Noir City and Other Screenings

Noir City opens Friday night at the Castro and plays through the week (and well into the next one), and that’s worth mentioning on its own, even if there isn’t much there I’ve seen or even heard of. But isn’t that what makes it special?

DOUBLE FEATURE: The Lady Vanishes (1938) & Young and Innocent, Stanford, Friday through Monday. The best (and almost the last) film Alfred Hitchcock made in England before jumping the pond, The Lady Vanishes stands among his best. This is Hitchcock light–starting out as a gentle comedy and slowly building suspense, but never taking itself seriously. Only North by Northwest is more enjoyable. He also made Young and Innocent in England, but he didn’t do near as good a job. It has one fantastic shot, but is otherwise just the Master of Suspense going through the motions.

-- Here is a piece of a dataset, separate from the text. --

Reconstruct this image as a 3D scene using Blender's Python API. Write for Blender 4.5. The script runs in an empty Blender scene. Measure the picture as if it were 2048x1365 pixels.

The Black Pirate, Niles Essanay Silent Film Museum, Saturday, 7:30. Douglas Fairbanks’ pirate swashbuckler isn’t the best of his work, but it’s fun. People mainly remember it for one spectacular stunt–Fairbanks sliding down a sail with a knife (it was recreated in the second Pirates of the Caribbean movie)–and the color. This was one of the first features, and the first really big one, shot entirely in two-color Technicolor. As I write this, I have no information about the print, but I do know that Bruce Loeb, rather than the previously-announced Jon Mirsalis, will provide piano accompaniment.

Gun Crazy, Castro, Saturday. It’s been too long since I’ve seen this low-budget thriller, said to be inspired by the story of Bonnie and Clyde. And I mean “too long” in both senses of the term: It’s been so many years I don’t trust my memory enough to give it a recommendation, and I shouldn’t go so long without seeing such a good movie again. The plot concerns two sharpshooters who fall in love and go on a crime spree, despite the man’s abhorrence to turning his gone on any living thing. One of the many films from the 1950s written by the then-blacklisted Dalton Trumbo (original prints didn’t credit him; modern ones do).

Bamako, Pacific Film Archive, Saturday, 8:30. Better in parts than as a whole, Bamako mixes interesting vignettes of life in modern Africa with a preachy approach to its subject matter that wears you down. The bizarre concept puts the World Bank on trial, complete with formal court hearings, in a residential courtyard in Bamako, Mali. Around the trial, life goes on, and that life is the best part of the film. But as an attack on global economic policy, it’s more of a treatise than a motion picture, explaining what the problem is rather than showing you or involving you emotionally. Part of the PFA’s African Film Festival.